### To be done
Could the lines from the start of the data through the line with "return tag(o, label, 'shelf', 'steel" be set down exactly, with no pictures among them?
____ Supplied material
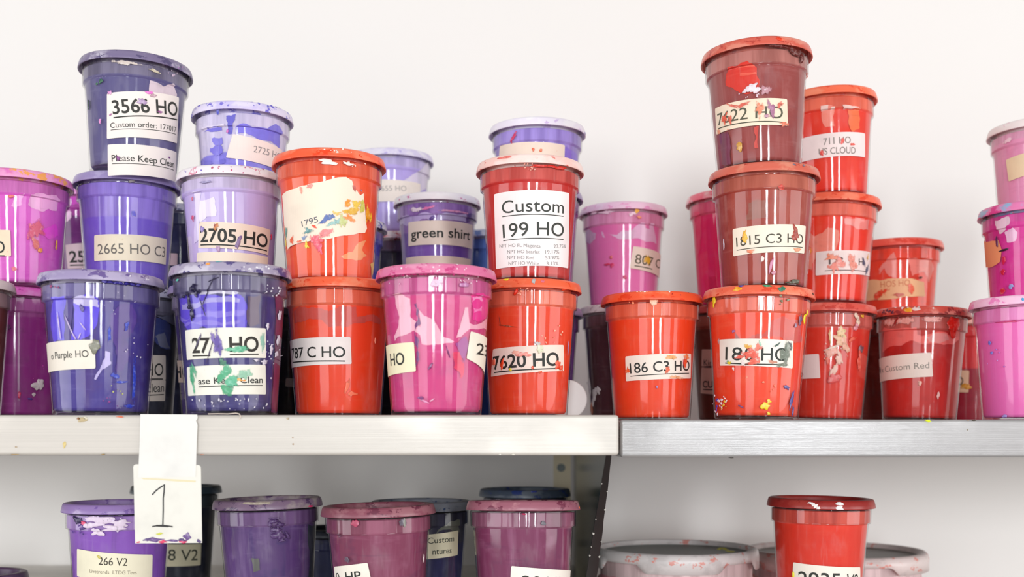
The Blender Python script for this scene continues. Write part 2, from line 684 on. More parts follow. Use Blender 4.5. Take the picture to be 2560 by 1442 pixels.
ZL, ZR, ZLOW, ZLOWR = 0.0195, 0.0164, -0.2055, -0.331
NEST = 0.0106


def tub(label, cx, W, ylt, D, base, main, film, lid, nest=False, **kw):
    """ylt: photo row of the lid's near top edge; base: a Cup it stands on, or a height"""
    s = W * D / (F * 0.117)
    zt = (HY - ylt) * (D - 0.0560 * s) / F
    zb = (base.top - (NEST if nest else -0.0002)) if isinstance(base, Cup) else base + 0.0002
    return Cup(label, cx, D, W, zb, zt - zb, main, film, lid, **kw)


def hidden(cx, D, base, top, label, main, lid, W=None, **kw):
    zb = (base.top + 0.0002) if isinstance(base, Cup) else base + 0.0002
    return Cup(label, cx, D, W or 0.117 * F / D, zb, top - zb, main, [v * 0.9 for v in main], lid, **kw)


#@@SETTING
# ------------------------------------------------------------------ setting
DW = 1.76
WALL = wall_mat()
bm = bmesh.new()
box_bm(bm, -3.0, 3.0, DW, DW + 0.1, 0.0, 3.6)
tag(from_bm('wall_back', bm, WALL, None, False), kind='structure')
bm = bmesh.new()
box_bm(bm, -3.0, 3.0, -5.0, DW + 0.1, -0.1, 0.0)
tag(from_bm('floor', bm, simple((176, 172, 166), 0.5, key='floor_paint'), None, False), kind='structure')


def shelf(name, x0, x1, d0, ztop, th, mat, label):
    bm = bmesh.new()
    box_bm(bm, x0, x1, d0, DW - 0.004, EYE.z + ztop - th, EYE.z + ztop, 0.0028, 3)
    o = from_bm(name, bm, mat, None, False)
    for p in o.data.polygons: p.use_smooth = True
    m = o.modifiers.new('wn', 'WEIGHTED_NORMAL')
    return tag(o, label, 'shelf', 'steel shelves')


shelf('shelf', -1.25, (1547 - CX) * 1.01 / F, 1.01, ZL, 0.0372, steel_mat((204, 197, 188), 0.06, 0.3, 2), 'whitish steel shelf holding the purple and orange containers, with the hanging number card')
shelf('shelf', (1551 - CX) * 1.075 / F, 1.4, 1.075, ZR, 0.0372, steel_mat((160, 157, 156), 0.12, 0.21, 8), 'brushed steel shelf holding the red and pink containers at right')
shelf('shelf', -1.25, 0.082, 1.02, ZLOW, 0.0372, steel_mat((226, 222, 216), 0.1, 0.45, 5), 'lower steel shelf under the purple and plum containers')
shelf('shelf', 0.098, 1.4, 1.05, ZLOWR, 0.0372, steel_mat((226, 222, 216), 0.1, 0.45, 6), 'lower steel shelf under the two round pails')
# dark side panel of the left unit with its sloping front edge, and the slotted post at the wall
def side_panel():
    e = bpy.data.objects.new('shelf_side_panel', None)
    COL.objects.link(e)
    e.location = (0.0900, 1.2, EYE.z - 0.1)
    e.empty_display_size = 0.02
    tag(e, 'dark glossy steel side panel with sloping black front edge, under the shelf joint', 'panel')
    x = 0.0905
    zt = EYE.z + ZL - 0.0375
    zb = EYE.z - 0.30
    yt, yb = 1.03, 1.31
    sl = (yb - yt) / ((1442 - 1138) * 1.15 / F)
    ybot = yt + (zt - zb) * 1.6
    bm = bmesh.new()
    pts = [(yt, zt), (DW - 0.01, zt), (DW - 0.01, zb), (ybot, zb)]
    A = [bm.verts.new((x - 0.0008, y, z)) for y, z in pts]
    B = [bm.verts.new((x + 0.0008, y, z)) for y, z in pts]
    bm.faces.new(A); bm.faces.new(B[::-1])
    for i in range(4):
        j = (i + 1) % 4
        bm.faces.new((A[i], B[i], B[j], A[j]))
    bmesh.ops.recalc_face_normals(bm, faces=bm.faces[:])
    o = from_bm('side_sheet', bm, simple((44, 58, 52), 0.16, 0.7, 0.0, 'dark_green_enamel'), e, False)
    o.matrix_parent_inverse = Matrix.Translation(-e.location)
    # front edge bar: a flat black strip, wider towards the foot, chipped at its edges
    bm = bmesh.new()
    rows = 24
    rng = random.Random(4)
    L, R = [], []
    for i in range(rows + 1):
        t = i / rows
        z = zt + (zb - zt) * t
        y = yt + (ybot - yt) * t
        w = 0.0026 + 0.0062 * t * 1.2
        jl, jr = rng.uniform(-0.00025, 0.00025), rng.uniform(-0.0003, 0.0003)
        for S, xx in ((L, x - w + jl), (R, x + w + jr)):
            S.append((bm.verts.new((xx, y - 0.004, z)), bm.verts.new((xx, y + 0.001, z))))
    for i in range(rows):
        a, b, c, d = L[i], L[i + 1], R[i + 1], R[i]
        bm.faces.new((a[0], b[0], c[0], d[0])); bm.faces.new((d[1], c[1], b[1], a[1]))
        bm.faces.new((a[1], b[1], b[0], a[0])); bm.faces.new((d[0], c[0], c[1], d[1]))
    bm.faces.new((L[0][0], R[0][0], R[0][1], L[0][1])); bm.faces.new((L[-1][1], R[-1][1], R[-1][0], L[-1][0]))
    bmesh.ops.recalc_face_normals(bm, faces=bm.faces[:])
    o = from_bm('front_edge', bm, simple((9, 10, 10), 0.35, 0.4, 0.0, 'black_enamel'), e, False)
    o.matrix_parent_inverse = Matrix.Translation(-e.location)
    bm = bmesh.new()
    for t, side, r in ((0.13, 1, .0005), (0.2, 1, .0009), (0.3, -1, .0012), (0.335, 1, .0005), (0.24, -1, .0007), (0.4, -1, .0010), (0.405, 1, .0011), (0.36, -1, .0006), (0.1, -1, .0006)):
        z = zt + (zb - zt) * t; y = yt + (ybot - yt) * t
        w = 0.0026 + 0.0062 * t * 1.2
        m = Matrix.Translation((x + side * (w - 0.0003), y - 0.0042, z)) @ Matrix.Diagonal((r, 0.0005, r * 1.5, 1))
        bmesh.ops.create_icosphere(bm, subdivisions=2, radius=1.0, matrix=m)
    o = from_bm('paint_chip', bm, simple((205, 200, 190), 0.5), e)
    o.matrix_parent_inverse = Matrix.Translation(-e.location)


side_panel()


def slotted_post():
    D = 1.60
    x0, x1 = P(1384, 0, D).x, P(1427, 0, D).x
    zt, zb = EYE.z + ZL - 0.0375, EYE.z + ZLOW + 0.0003
    e = bpy.data.objects.new('shelf_post', None)
    COL.objects.link(e)
    e.location = ((x0 + x1) / 2, D, zb)
    tag(e, 'cream angle post with a round bolt hole, beside the dark side panel', 'post')
    # front flange with punched holes: bridge strips of quads round each hole
    bm = bmesh.new()
    hz = [P(0, 1169, D).z - 0.055 * k for k in range(4)]
    cx = P(1403, 0, D).x
    r, n = 0.0061, 24
    y0 = D
    edges = []
    def face_with_hole(za, zc_, hzz):
        corners = [(x0, za), (x1, za), (x1, zc_), (x0, zc_)]
        outer = []
        for i in range(4):
            a, b = corners[i], corners[(i + 1) % 4]
            for k in range(n // 4):
                t = k / (n // 4)
                outer.append((a[0] + (b[0] - a[0]) * t, a[1] + (b[1] - a[1]) * t))
        inner = []
        for k in range(n):
            ang = -3 * pi / 4 + 2 * pi * k / n
            inner.append((cx + r * cos(ang), hzz + r * sin(ang)))
        O = [bm.verts.new((u, y0, v)) for u, v in outer]
        I = [bm.verts.new((u, y0, v)) for u, v in inner]
        K = [bm.verts.new((u, y0 + 0.002, v)) for u, v in inner]
        for k in range(n):
            j = (k + 1) % n
            bm.faces.new((O[k], O[j], I[j], I[k]))
            bm.faces.new((I[k], I[j], K[j], K[k]))
    cuts = [zt] + [(a + b) / 2 for a, b in zip(hz[:-1], hz[1:])] + [zb]
    for k in range(len(hz)): face_with_hole(cuts[k + 1], cuts[k], hz[k])
    # side flange running back to the wall
    vs = [bm.verts.new(v) for v in ((x1, D, zb), (x1, D + 0.03, zb), (x1, D + 0.03, zt), (x1, D, zt))]
    bm.faces.new(vs)
    vs = [bm.verts.new(v) for v in ((x1 - 0.002, D + 0.002, zb), (x1 - 0.002, D + 0.03, zb), (x1 - 0.002, D + 0.03, zt), (x1 - 0.002, D + 0.002, zt))]
    bm.faces.new(vs[::-1])
    o = from_bm('angle_iron', bm, simple((214, 200, 168), 0.5), e, False)
    o.matrix_parent_inverse = Matrix.Translation(-e.location)
    bm = bmesh.new()
    box_bm(bm, x0 + 0.001, x1 - 0.0025, D + 0.012, D + 0.014, zb, zt)
    o = from_bm('back_plate', bm, simple((40, 56, 52), 0.4), e, False)
    o.matrix_parent_inverse = Matrix.Translation(-e.location)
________
### Response to the task
The Blender Python script for this scene continues. Write part 2, from line 684 on. More parts follow. Use Blender 4.5. Take the picture to be 2560 by 1442 pixels.
ZL, ZR, ZLOW, ZLOWR = 0.0195, 0.0164, -0.2055, -0.331
NEST = 0.0106


def tub(label, cx, W, ylt, D, base, main, film, lid, nest=False, **kw):
    """ylt: photo row of the lid's near top edge; base: a Cup it stands on, or a height"""
    s = W * D / (F * 0.117)
    zt = (HY - ylt) * (D - 0.0560 * s) / F
    zb = (base.top - (NEST if nest else -0.0002)) if isinstance(base, Cup) else base + 0.0002
    return Cup(label, cx, D, W, zb, zt - zb, main, film, lid, **kw)


def hidden(cx, D, base, top, label, main, lid, W=None, **kw):
    zb = (base.top + 0.0002) if isinstance(base, Cup) else base + 0.0002
    return Cup(label, cx, D, W or 0.117 * F / D, zb, top - zb, main, [v * 0.9 for v in main], lid, **kw)


#@@SETTING
# ------------------------------------------------------------------ setting
DW = 1.76
WALL = wall_mat()
bm = bmesh.new()
box_bm(bm, -3.0, 3.0, DW, DW + 0.1, 0.0, 3.6)
tag(from_bm('wall_back', bm, WALL, None, False), kind='structure')
bm = bmesh.new()
box_bm(bm, -3.0, 3.0, -5.0, DW + 0.1, -0.1, 0.0)
tag(from_bm('floor', bm, simple((176, 172, 166), 0.5, key='floor_paint'), None, False), kind='structure')


def shelf(name, x0, x1, d0, ztop, th, mat, label):
    bm = bmesh.new()
    box_bm(bm, x0, x1, d0, DW - 0.004, EYE.z + ztop - th, EYE.z + ztop, 0.0028, 3)
    o = from_bm(name, bm, mat, None, False)
    for p in o.data.polygons: p.use_smooth = True
    m = o.modifiers.new('wn', 'WEIGHTED_NORMAL')
    return tag(o, label, 'shelf', 'steel shelves')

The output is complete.